A la hora anunciada aparece su banda en el escenario de los Veranos de la Villa, un cuarteto dirigido por Kenneth Lovelace, un guitarrista que lleva con él 43 años. El calentamiento, una serie de rock and roll, tan competentes como rutinarios, se hace largo, y al cabo de media hora hay hasta tímidos silbidos de impaciencia.
De repente sale él. Jerry Lewis, The Killer. Sin aviso ni presentación. Camisa roja, frágil y encorvado, de paso renqueante pero aún retador. De aquellas fotos que todos hemos visto sólo conserva el pelo rebelde y el ego de estrella.
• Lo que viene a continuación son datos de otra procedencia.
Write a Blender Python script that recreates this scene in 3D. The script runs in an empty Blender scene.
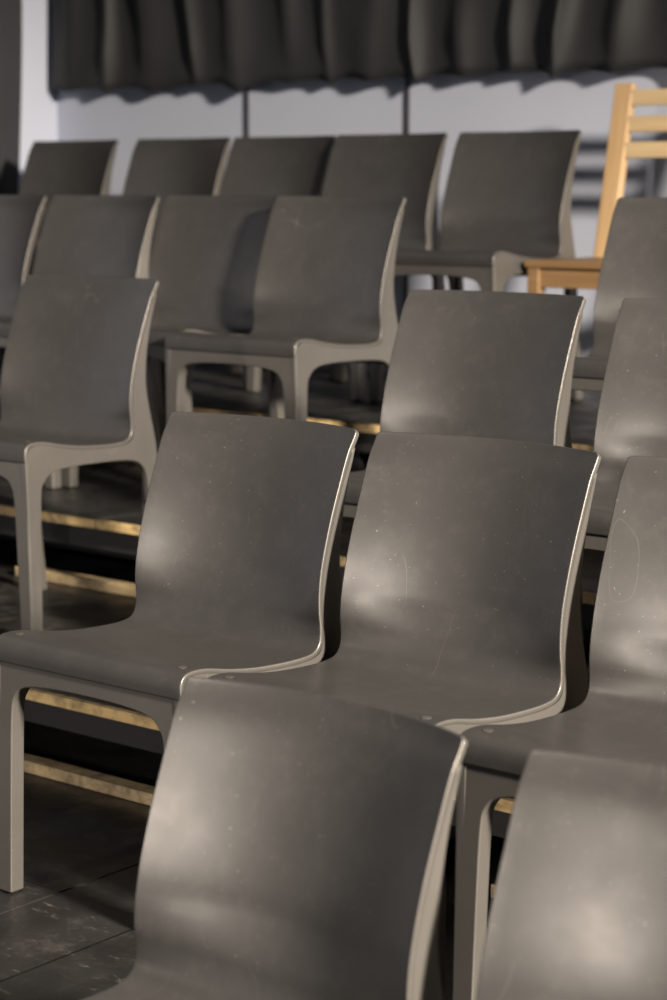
import bpy, bmesh, math, random
from mathutils import Vector, Matrix
random.seed(4)
S=bpy.context.scene
S.view_settings.view_transform='Standard'
S.view_settings.look='None'
S.view_settings.exposure=0.0
COL=S.collection

# ---------------------------------------------------------------- helpers
def interp(x,xs,ys):
    if x<=xs[0]: return ys[0]
    for i in range(1,len(xs)):
        if x<=xs[i]:
            t=(x-xs[i-1])/(xs[i]-xs[i-1]); return ys[i-1]+(ys[i]-ys[i-1])*t
    return ys[-1]
def catmull(pts,n=5):
    out=[]
    P=[Vector(p) for p in pts]
    for i in range(len(P)-1):
        p0=P[i-1] if i>0 else P[i]*2-P[i+1]
        p1=P[i];p2=P[i+1]
        p3=P[i+2] if i+2<len(P) else P[i+1]*2-P[i]
        for k in range(n):
            t=k/n
            out.append(0.5*((2*p1)+(-p0+p2)*t+(2*p0-5*p1+4*p2-p3)*t*t+(-p0+3*p1-3*p2+p3)*t**3))
    out.append(P[-1]); return out
def new_obj(name,bm,mats,smooth=True,angle=40,parent=None,wn=False):
    bmesh.ops.recalc_face_normals(bm,faces=bm.faces[:])
    me=bpy.data.meshes.new(name); bm.to_mesh(me); bm.free()
    for m in mats: me.materials.append(m)
    if smooth:
        for p in me.polygons: p.use_smooth=True
        me.set_sharp_from_angle(angle=math.radians(angle))
    ob=bpy.data.objects.new(name,me); COL.objects.link(ob)
    if parent: ob.parent=parent
    if wn:
        ob.modifiers.new('wn','WEIGHTED_NORMAL')
    return ob
def empty(name,loc=(0,0,0),rz=0):
    e=bpy.data.objects.new(name,None); e.location=loc; e.rotation_euler=(0,0,rz); COL.objects.link(e); return e
def add_box(bm,x0,x1,y0,y1,z0,z1,mi=0):
    vs=[bm.verts.new((x,y,z)) for x in (x0,x1) for y in (y0,y1) for z in (z0,z1)]
    idx=[(0,1,3,2),(4,6,7,5),(0,4,5,1),(2,3,7,6),(0,2,6,4),(1,5,7,3)]
    for f in idx:
        fc=bm.faces.new([vs[i] for i in f]); fc.material_index=mi
    return vs
def box_obj(name,x0,x1,y0,y1,z0,z1,mat,bev=0.0,parent=None):
    bm=bmesh.new(); add_box(bm,x0,x1,y0,y1,z0,z1)
    if bev>0: bmesh.ops.bevel(bm,geom=bm.edges[:],offset=bev,segments=2,affect='EDGES',profile=.5)
    return new_obj(name,bm,[mat],parent=parent,wn=bev>0)

# ---------------------------------------------------------------- materials
def mat_new(name):
    m=bpy.data.materials.new(name); m.use_nodes=True
    nt=m.node_tree; b=nt.nodes['Principled BSDF']; return m,nt,b
def N(nt,t,**kw):
    n=nt.nodes.new(t)
    for k,v in kw.items(): setattr(n,k,v)
    return n
def ramp(nt,src,stops):
    r=N(nt,'ShaderNodeValToRGB'); e=r.color_ramp.elements
    while len(e)<len(stops): e.new(0.5)
    for i,(p,c) in enumerate(stops):
        e[i].position=p; e[i].color=(c[0],c[1],c[2],1) if not isinstance(c,float) else (c,c,c,1)
    nt.links.new(src,r.inputs[0]); return r.outputs[0]
def noise(nt,vec,scale,detail=4,rough=.5,dist=0):
    n=N(nt,'ShaderNodeTexNoise'); n.inputs['Scale'].default_value=scale; n.inputs['Detail'].default_value=detail
    n.inputs['Roughness'].default_value=rough; n.inputs['Distortion'].default_value=dist
    nt.links.new(vec,n.inputs['Vector']); return n.outputs['Fac']
def mixc(nt,fac,a,b,mode='MIX'):
    m=N(nt,'ShaderNodeMix',data_type='RGBA',blend_type=mode)
    def s(inp,v):
        if isinstance(v,(tuple,list)): inp.default_value=(v[0],v[1],v[2],1)
        else: nt.links.new(v,inp)
    if isinstance(fac,float): m.inputs[0].default_value=fac
    else: nt.links.new(fac,m.inputs[0])
    s(m.inputs[6],a); s(m.inputs[7],b); return m.outputs[2]
def bump(nt,b,h,strength=.2,dist=.002):
    n=N(nt,'ShaderNodeBump'); n.inputs['Strength'].default_value=strength; n.inputs['Distance'].default_value=dist
    nt.links.new(h,n.inputs['Height']); nt.links.new(n.outputs[0],b.inputs['Normal'])

def make_chair_mat(name,c1,c2):
    m,nt,b=mat_new(name)
    tc=N(nt,'ShaderNodeTexCoord'); oi=N(nt,'ShaderNodeObjectInfo')
    add=N(nt,'ShaderNodeVectorMath',operation='ADD')
    mul=N(nt,'ShaderNodeMath',operation='MULTIPLY'); mul.inputs[1].default_value=37
    nt.links.new(oi.outputs['Random'],mul.inputs[0]); nt.links.new(mul.outputs[0],add.inputs[1])
    nt.links.new(tc.outputs['Object'],add.inputs[0]); v=add.outputs[0]
    big=ramp(nt,noise(nt,v,3.5,3),[(.3,c1),(.7,c2)])
    du=ramp(nt,noise(nt,v,26,7,.7),[(.50,0.0),(.75,.16)])
    big=mixc(nt,du,big,(.15,.14,.13))
    mp=N(nt,'ShaderNodeMapping'); mp.inputs['Scale'].default_value=(5,3,1.4); mp.inputs['Rotation'].default_value=(.4,.9,.3)
    nt.links.new(v,mp.inputs[0])
    ln=ramp(nt,noise(nt,mp.outputs[0],2.2,1),[(.4975,0.0),(.5,1.0),(.5025,0.0)])
    mask=ramp(nt,noise(nt,v,6,2),[(.56,0.0),(.68,.22)])
    mm=N(nt,'ShaderNodeMath',operation='MULTIPLY'); nt.links.new(ln,mm.inputs[0]); nt.links.new(mask,mm.inputs[1])
    c=mixc(nt,mm.outputs[0],big,(.30,.28,.26))
    sp=ramp(nt,noise(nt,v,190,2),[(.71,0.0),(.78,.35)])
    c=mixc(nt,sp,c,(.4,.38,.35))
    nt.links.new(c,b.inputs['Base Color'])
    b.inputs['Metallic'].default_value=.48
    r=ramp(nt,noise(nt,v,9,6,.6),[(.3,.35),(.7,.41)])
    nt.links.new(r,b.inputs['Roughness'])
    bump(nt,b,noise(nt,v,420,2),.08,.0006)
    return m
CH=make_chair_mat('charcoal_satin_plastic',(.054,.0525,.052),(.066,.064,.063))
CH_LIT=make_chair_mat('charcoal_satin_plastic_lit',(.100,.096,.090),(.120,.115,.108))  # same plastic as the shell, lightened: lit look painted into frames and rims
m,nt,b=mat_new('screw_cap'); b.inputs['Base Color'].default_value=(.09,.085,.08,1); b.inputs['Roughness'].default_value=.35; b.inputs['Metallic'].default_value=.4
CAP=m
m,nt,b=mat_new('rubber_foot'); b.inputs['Base Color'].default_value=(.03,.03,.03,1); b.inputs['Roughness'].default_value=.8
nt.links.new(mixc(nt,noise(nt,N(nt,'ShaderNodeTexCoord').outputs['Object'],30),(.02,.02,.02),(.05,.05,.05)),b.inputs['Base Color'])
FOOT=m

def deck_mat():
    m,nt,b=mat_new('worn_black_stage_deck')
    tc=N(nt,'ShaderNodeTexCoord'); v=tc.outputs['Object']
    base=ramp(nt,noise(nt,v,7,9,.7),[(.3,(.006,.006,.006)),(.55,(.015,.0145,.014)),(.75,(.06,.056,.05))])
    mp=N(nt,'ShaderNodeMapping'); mp.inputs['Scale'].default_value=(6,16,2); mp.inputs['Rotation'].default_value=(0,0,.7); nt.links.new(v,mp.inputs[0])
    st=ramp(nt,noise(nt,mp.outputs[0],3,8,.75),[(.58,0.0),(.70,.5)])
    c=mixc(nt,st,base,(.16,.15,.135))
    sp=ramp(nt,noise(nt,v,40,6,.7),[(.66,0.0),(.74,.35)])
    c=mixc(nt,sp,c,(.20,.19,.165))
    br=N(nt,'ShaderNodeTexBrick'); br.inputs['Scale'].default_value=1; br.inputs['Brick Width'].default_value=.61; br.inputs['Row Height'].default_value=.41
    br.inputs['Mortar Size'].default_value=.003; br.offset=0
    br.inputs['Color1'].default_value=(1,1,1,1); br.inputs['Color2'].default_value=(.85,.85,.85,1); br.inputs['Mortar'].default_value=(.05,.05,.05,1)
    nt.links.new(v,br.inputs['Vector'])
    c=mixc(nt,1.0,c,br.outputs['Color'],'MULTIPLY')
    nt.links.new(c,b.inputs['Base Color'])
    nt.links.new(ramp(nt,noise(nt,v,8,6),[(.3,.28),(.7,.6)]),b.inputs['Roughness'])
    bump(nt,b,noise(nt,v,40,5),.35,.003)
    return m
DECK=deck_mat()
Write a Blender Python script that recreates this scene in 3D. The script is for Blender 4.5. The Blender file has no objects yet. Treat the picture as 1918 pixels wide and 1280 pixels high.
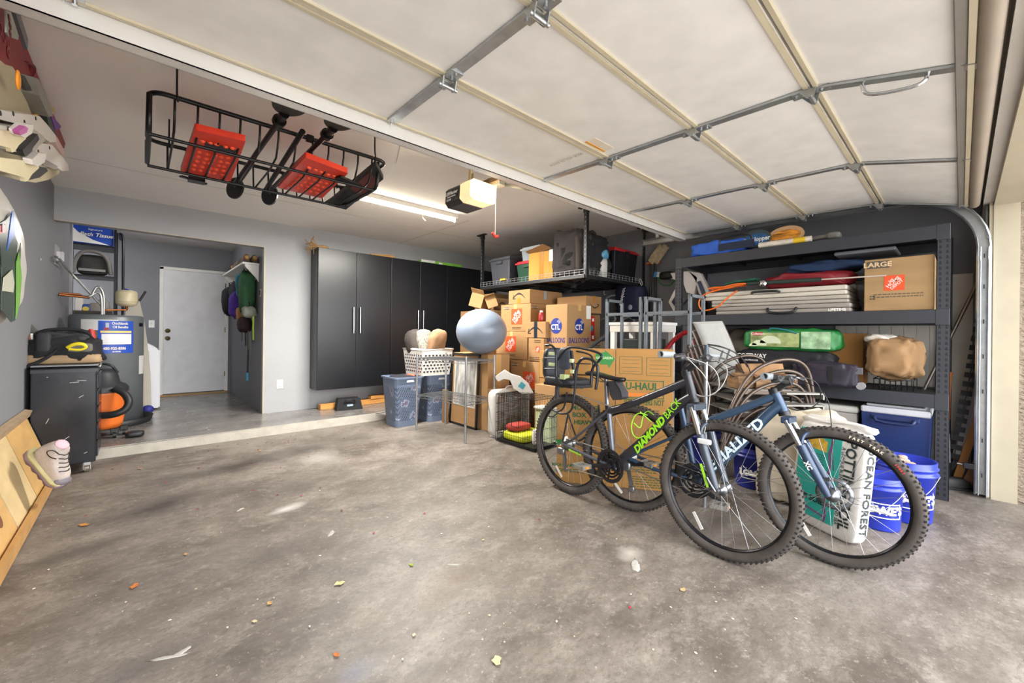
import bpy, math, random
from mathutils import Vector, Matrix, noise
R = math.radians
SC = bpy.context.scene
COL = SC.collection
# ---------------------------------------------------------------- camera
FPX, ROLL, EYE, HX, HY = 767.0, 0.0117, 1.14, 959.0, 625.0
RX, RY = 0.73905, -0.67365
FX, FY = -RY, RX
cam = bpy.data.objects.new('camera', bpy.data.cameras.new('camera'))
COL.objects.link(cam); SC.camera = cam
cam.data.sensor_width = 36; cam.data.lens = FPX / 1918 * 36
cam.data.shift_y = -15 / 1918; cam.data.clip_start = 0.02
_r = Vector((RX, RY, 0)); _u = Vector((0, 0, 1)); _f = Vector((FX, FY, 0))
_ri = _r * math.cos(ROLL) + _u * math.sin(ROLL); _up = _u * math.cos(ROLL) - _r * math.sin(ROLL)
cam.matrix_world = Matrix(((_ri.x, _up.x, -_f.x, 0), (_ri.y, _up.y, -_f.y, 0), (_ri.z, _up.z, -_f.z, EYE), (0, 0, 0, 1)))
# ---------------------------------------------------------------- world, light, exposure
w = bpy.data.worlds.new('daylight'); SC.world = w; w.use_nodes = True
bg = w.node_tree.nodes['Background']
bg.inputs[0].default_value = (0.97, 0.985, 1.0, 1); bg.inputs[1].default_value = 4.6
# sky: brightest where it faces the open garage door, dimmer to the sides and overhead
_nt = w.node_tree; _tc = _nt.nodes.new('ShaderNodeTexCoord'); _dp = _nt.nodes.new('ShaderNodeVectorMath'); _dp.operation = 'DOT_PRODUCT'
_dp.inputs[1].default_value = (0.35, -0.93, 0.1); _nt.links.new(_tc.outputs['Generated'], _dp.inputs[0])
_mr = _nt.nodes.new('ShaderNodeMapRange'); _mr.inputs[1].default_value = -0.2; _mr.inputs[2].default_value = 1.0; _mr.inputs[3].default_value = 1.5; _mr.inputs[4].default_value = 8.0
_nt.links.new(_dp.outputs['Value'], _mr.inputs[0]); _nt.links.new(_mr.outputs[0], bg.inputs[1])
SC.view_settings.view_transform = 'Standard'; SC.view_settings.look = 'None'
SC.view_settings.gamma = 1; SC.view_settings.use_curve_mapping = False
SC.view_settings.exposure = 0.55
SC.cycles.max_bounces = 10; SC.cycles.diffuse_bounces = 6; SC.cycles.use_denoising = True

def lamp(name, kind, loc, energy, color, size=0.1, sy=None, rot=(0, 0, 0)):
    l = bpy.data.lights.new(name, kind); l.energy = energy; l.color = color
    if kind == 'AREA':
        l.shape = 'RECTANGLE'; l.size = size; l.size_y = sy or size
    else:
        l.shadow_soft_size = size
    o = bpy.data.objects.new(name, l); o.location = loc; o.rotation_euler = rot; COL.objects.link(o); return o
lamp('fluorescent_light', 'AREA', (2.16, 4.02, 2.40), 120, (1, 0.96, 0.89), 1.15, 0.08)
lamp('alcove_fill', 'POINT', (0.2, 7.2, 2.3), 9, (1, 0.96, 0.9), 0.15)  # added lamp without a visible fixture, brightens the deep alcove
lamp('alcove_fill', 'POINT', (-0.9, 6.6, 2.3), 4, (1, 0.96, 0.9), 0.15)  # second added lamp, also unseen, lifts the alcove's left side

# ---------------------------------------------------------------- measuring helper: a point of the room seen at a pixel, on a plane
def P(x, y, X=None, Y=None, Z=None, D=None):
    dx, dy = x - HX, y - HY
    r = (dx * math.cos(ROLL) + dy * math.sin(ROLL)) / FPX
    u = -(-dx * math.sin(ROLL) + dy * math.cos(ROLL)) / FPX
    d = (RX * r + FX, RY * r + FY, u)
    if X is not None: t = X / d[0]
    elif Y is not None: t = Y / d[1]
    elif Z is not None: t = (Z - EYE) / d[2]
    else: t = D
    return Vector((d[0] * t, d[1] * t, EYE + d[2] * t))

# ---------------------------------------------------------------- materials
def lin(c):
    c = c.lstrip('#'); v = [int(c[i:i + 2], 16) / 255 for i in (0, 2, 4)]
    return tuple(x / 12.92 if x <= 0.04045 else ((x + 0.055) / 1.055) ** 2.4 for x in v)
MATS = {}
def mat(hexc, rough=0.6, metal=0.0, var=0.06, scale=6.0, bump=0.0, bscale=None, emit=0, alpha=1, trans=0, stretch=(1, 1, 1), spec=0.5, coat=0):
    key = (hexc, rough, metal, var, scale, bump, bscale, emit, alpha, trans, stretch, spec, coat)
    if key in MATS: return MATS[key]
    m = bpy.data.materials.new('m_' + hexc.strip('#')); m.use_nodes = True
    nt = m.node_tree; N = nt.nodes; L = nt.links; b = N['Principled BSDF']
    c = lin(hexc)
    b.inputs['Roughness'].default_value = rough; b.inputs['Metallic'].default_value = metal
    b.inputs['Specular IOR Level'].default_value = spec; b.inputs['Coat Weight'].default_value = coat
    tc = N.new('ShaderNodeTexCoord'); mp = N.new('ShaderNodeMapping'); mp.inputs['Scale'].default_value = stretch
    L.new(tc.outputs['Object'], mp.inputs[0])
    n = N.new('ShaderNodeTexNoise'); n.inputs['Scale'].default_value = scale; n.inputs['Detail'].default_value = 5
    L.new(mp.outputs[0], n.inputs[0])
    mr = N.new('ShaderNodeMapRange'); mr.inputs[1].default_value = 0.3; mr.inputs[2].default_value = 0.7
    mr.inputs[3].default_value = 1 - var; mr.inputs[4].default_value = 1 + var; L.new(n.outputs[0], mr.inputs[0])
    vm = N.new('ShaderNodeVectorMath'); vm.operation = 'SCALE'; vm.inputs[0].default_value = c
    L.new(mr.outputs[0], vm.inputs['Scale']); L.new(vm.outputs[0], b.inputs['Base Color'])
    if bump:
        n2 = N.new('ShaderNodeTexNoise'); n2.inputs['Scale'].default_value = bscale or scale * 5; n2.inputs['Detail'].default_value = 6
        L.new(mp.outputs[0], n2.inputs[0])
        bp = N.new('ShaderNodeBump'); bp.inputs['Strength'].default_value = bump; bp.inputs['Distance'].default_value = 0.01
        L.new(n2.outputs[0], bp.inputs['Height']); L.new(bp.outputs[0], b.inputs['Normal'])
    if emit:
        b.inputs['Emission Color'].default_value = (*c, 1); b.inputs['Emission Strength'].default_value = emit
    if trans: b.inputs['Transmission Weight'].default_value = trans
    if alpha < 1: b.inputs['Alpha'].default_value = alpha
    MATS[key] = m; return m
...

Hoy lo grandioso de él es su repertorio. Ni sueñes con esos momentos en los que quemaba el piano. Ni siquiera es capaz de tocar de pie. Da igual, todo el rock le pertenece. Es el dueño, quizá el único legítimo, de canciones que existían cuando la mayoría de su público no había nacido. Cabalga con la dignidad del viejo vaquero por Georgia on my mind, Swett little sixteen, You win again, de Hank Williams, Roll over Beethoven, de Chuck Berry, y, por supuesto, su gran himno, Great balls of fire. Country o blues, rock o boogie, todo es suyo. El León ya no se levanta, pero aún mantiene el pulso firme y reconocería su forma de tocar el piano entre un millón. En su voz aún queda el regusto de aquella garganta poderosa.
Tomado de forma individual fuera de contexto, el directo de Lewis no es más que un acto de nostalgia. Pero ese noble anciano es el hombre que le disputó el trono a Elvis Presley. Y aunque parezca mentira, sigue vivo.